* Data extract *
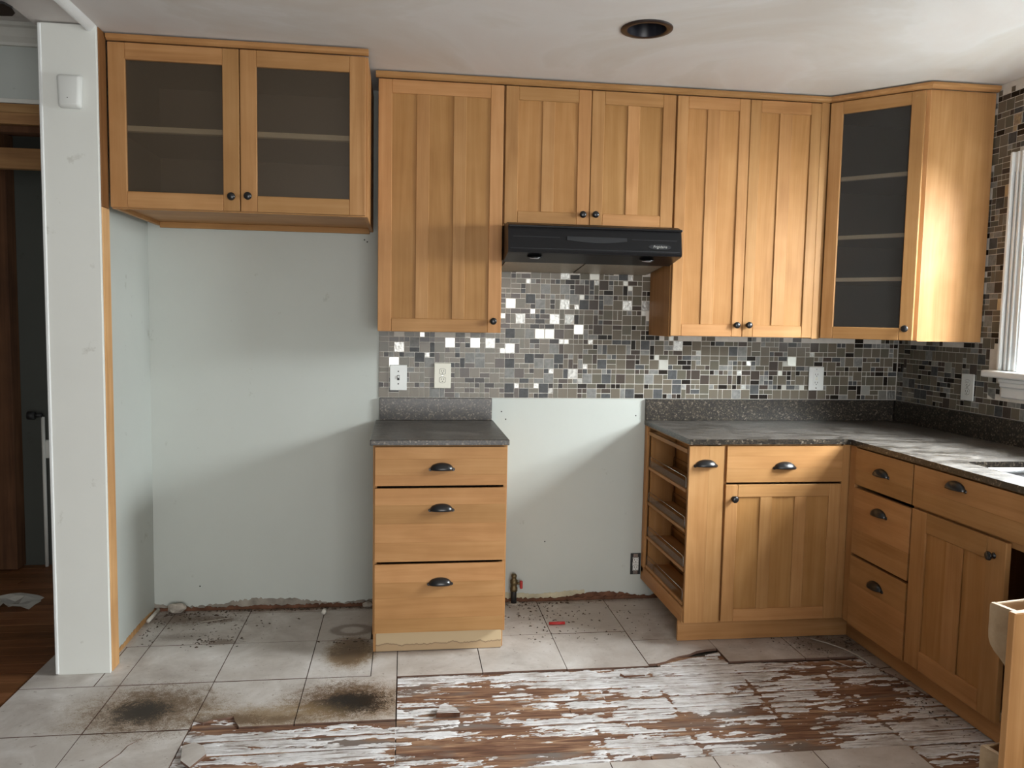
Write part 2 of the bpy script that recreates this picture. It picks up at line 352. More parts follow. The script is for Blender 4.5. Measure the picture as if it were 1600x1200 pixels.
# hall wall beyond the post: crown, painted wall, boards over the dark opening
wall_hall = S(box('wall_hall', -4.5, -1.21, 0.0, .10, 2.335, 2.645, 'hallpaint', None, 0))
S(prism('trim_2', [(0,2.644),(-.075,2.644),(-.075,2.628),(-.060,2.622),(-.042,2.590),(-.022,2.572),(-.018,2.560),(0,2.560)], [], -4.5, -1.215, 'yz', 'crown'))
box('lower_bead', -4.5, -1.21, -.012, 0, 2.316, 2.3345, 'crown', wall_hall)
box('header_board', -4.5, -1.21, -.006, .06, 2.276, 2.3145, 'header', wall_hall)
box('header_board', -4.5, -1.21, -.010, .06, 2.226, 2.2745, 'header', wall_hall)
box('header_board', -4.5, -1.21, .02, .07, 2.196, 2.2245, 'darkstud', wall_hall)
box('header_board', -4.5, -1.21, .22, .26, 2.07, 2.165, 'header', wall_hall)
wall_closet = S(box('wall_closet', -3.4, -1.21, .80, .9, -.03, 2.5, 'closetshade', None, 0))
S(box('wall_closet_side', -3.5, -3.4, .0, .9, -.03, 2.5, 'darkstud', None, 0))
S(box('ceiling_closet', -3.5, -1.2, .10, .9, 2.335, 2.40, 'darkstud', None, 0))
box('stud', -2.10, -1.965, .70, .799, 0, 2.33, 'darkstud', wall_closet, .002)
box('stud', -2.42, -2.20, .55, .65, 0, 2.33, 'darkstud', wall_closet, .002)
S(box('wall_hall_side', -4.6, -4.5, -6.5, 0, -.03, 2.7, 'hallpaint', None, 0))
# unseen wall behind the camera, with an invented opening for the added fill lamp
S(prism('wall_front', [(-4.5,-.03),(W+.15,-.03),(W+.15,2.7),(-4.5,2.7)], [[(-.5,0),(-.5,2.15),(2.25,2.15),(2.25,0)]], -6.5, -6.35, 'xz', 'paint'))

# ------------------------------------------------------------------ floor
floor = S(box('floor', -1.298, W, -6.5, 0, -.06, -.022, 'grout', None, 0))
floor_hall = S(box('floor_hall', -4.5, -1.3, -6.5, .8, -.06, -.024, 'darkstud', None, 0))
yy = -1.72; k = 0
while yy < .79:
    y2 = min(yy+.0845, .799); xs = [-3.4] + sorted(random.uniform(-3.0,-1.5) for _ in range(2)) + [-1.3005]
    for a, b_ in zip(xs, xs[1:]):
        if b_-a > .05 and not (b_ < -2.6): box('hardwood_plank', a+.0006, b_-.0006, yy+.0006, y2-.0006, -.0238, -.006, 'hard', floor_hall, .0012)
    yy = y2
def ftile(poly): 
    cx = sum(p[0] for p in poly)/len(poly); cy = sum(p[1] for p in poly)/len(poly)
    g = .0016; q = [(p[0]+(g if p[0] < cx else -g), p[1]+(g if p[1] < cy else -g)) for p in poly]
    return prism('floor_tile', q, [], -.0115, random.uniform(-.0012,.0004), 'xy', ['tile','clay'], floor)
def rect(x0, x1, y0, y1): return [(x0,y0),(x1,y0),(x1,y1),(x0,y1)]
XE = [-1.298,-.942,-.598,-.252,.0965,.436,.779,1.122,1.468,1.81,2.15]
def jag(p, q, n, amp):
    d = Vector((q[0]-p[0], q[1]-p[1])); nn = Vector((-d.y, d.x)).normalized(); return [(p[0]+d.x*t+nn.x*a, p[1]+d.y*t+nn.y*a) for t, a in ((i/n, random.uniform(-amp,amp)) for i in range(1,n))]
tiles = []
tiles += [rect(-1.298,-1.034,-.785,-.42), rect(-1.034,-.942,-.785,-.42), rect(-1.298,-.942,-1.14,-.785), rect(-1.298,-.942,-1.485,-1.14), rect(-1.046,-.942,-.42,-.002)]
for a, b_ in ((-.942,-.598),(-.598,-.252)): tiles += [rect(a,b_,-.065,-.012), rect(a,b_,-.42,-.065), rect(a,b_,-.785,-.42)]
tiles += [rect(-.252,-.005,-.065,-.012), rect(-.252,-.02,-.425,-.065), rect(-.252,-.005,-.787,-.425), rect(-.005,.0965,-.81,-.425)]
tiles += [rect(-.942,-.598,-1.14,-.785)]
# cracked tile: two halves along a jagged line
ck = [(-.73,-1.145), *jag((-.73,-1.145), (-.86,-1.485), 8, .012), (-.86,-1.485)]
tiles += [[(-.942,-1.485), *ck[::-1][:1], *ck[::-1][1:], (-.942,-1.145)], [ck[0], *ck[1:], (-.598,-1.485), (-.598,-1.145)]]
# broken tile whose lower left corner has come away
tiles += [[(-.598,-.787), (-.598,-1.085), (-.565,-1.10), (-.53,-1.08), (-.495,-1.075), (-.471,-1.064), (-.455,-1.10), (-.433,-1.142), (-.252,-1.142), (-.252,-.787)]]
tiles += [rect(-.252,.0965,-1.14,-.789)]
for a, b_ in ((.0965,.436),(.436,.779),(.779,1.122)): tiles += [rect(a,b_,-.435,-.07), rect(a,b_,-.80,-.435), rect(a,b_,-.07,-.016)]
tiles += [rect(1.122,1.468,-.175,-.016), rect(1.122,1.468,-.54,-.175)]
tiles += [[(1.122,-.54),(1.122,-.785),(1.156,-.783),(1.20,-.768),(1.235,-.742),(1.275,-.722),(1.33,-.705),(1.37,-.675),(1.42,-.66),(1.468,-.655),(1.468,-.54)]]
for a, b_ in ((1.468,1.81),(1.81,2.135)): tiles += [rect(a,b_,-.43,-.07), rect(a,b_,-.788,-.43)]
for a, b_ in zip(XE[4:9], XE[5:10]): tiles += [rect(a,b_,-1.83,-1.482), rect(a,b_,-2.18,-1.83)]
for a, b_ in zip(XE[:4], XE[1:5]): tiles += [rect(a,b_,-1.83,-1.487), rect(a,b_,-2.18,-1.83)]
for i, a in enumerate(np.arange(-2.18, -4.6, -.345)):
    for x0, x1 in zip(XE, XE[1:]): tiles.append(rect(x0, x1, a-.345, a))
for t in tiles: ftile(t)
# little slivers of tile left along the right-hand cabinets
for p in ([(2.03,-.79),(2.14,-.79),(2.14,-.90),(2.07,-.91),(2.05,-.84)], [(2.06,-.915),(2.14,-.905),(2.14,-1.03),(2.10,-1.03)], [(2.09,-1.035),(2.14,-1.035),(2.14,-1.15),(2.11,-1.15)]): ftile(p)
# subfloor planks in the stripped area
PZ = -.0065
def planks(x0, x1, y0, y1):
    n = max(1, round((y1-y0)/.0855)); h = (y1-y0)/n
    for i in range(n):
        xs = [x0]; 
        while xs[-1] < x1-.9: xs.append(xs[-1]+random.uniform(.45,.95))
        xs.append(x1)
        for a, b_ in zip(xs, xs[1:]): box('subfloor_plank', a+.001, b_-.001, y0+i*h+.0012, y0+(i+1)*h-.0012, -.0215, PZ+random.uniform(-.0008,.0006), 'plank', floor, .0015)
planks(.0975, 2.14, -1.481, -.802); planks(-.597, .0965, -1.486, -1.142); planks(-.597,-.44,-1.141,-1.066); planks(1.16,1.467,-.801,-.715); planks(1.812, 2.14, -2.1, -1.4825)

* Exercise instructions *
Extract, word for word, every line beginning with the one that holds "2.5, 'darkstud', None, 0))" and concluding with the one that holds "-1.965, .70, .799, 0, 2.33, 'darkstud', wall_closet, .002)". Include both of those lines.

* Output for this exercise *
S(box('wall_closet_side', -3.5, -3.4, .0, .9, -.03, 2.5, 'darkstud', None, 0))
S(box('ceiling_closet', -3.5, -1.2, .10, .9, 2.335, 2.40, 'darkstud', None, 0))
box('stud', -2.10, -1.965, .70, .799, 0, 2.33, 'darkstud', wall_closet, .002)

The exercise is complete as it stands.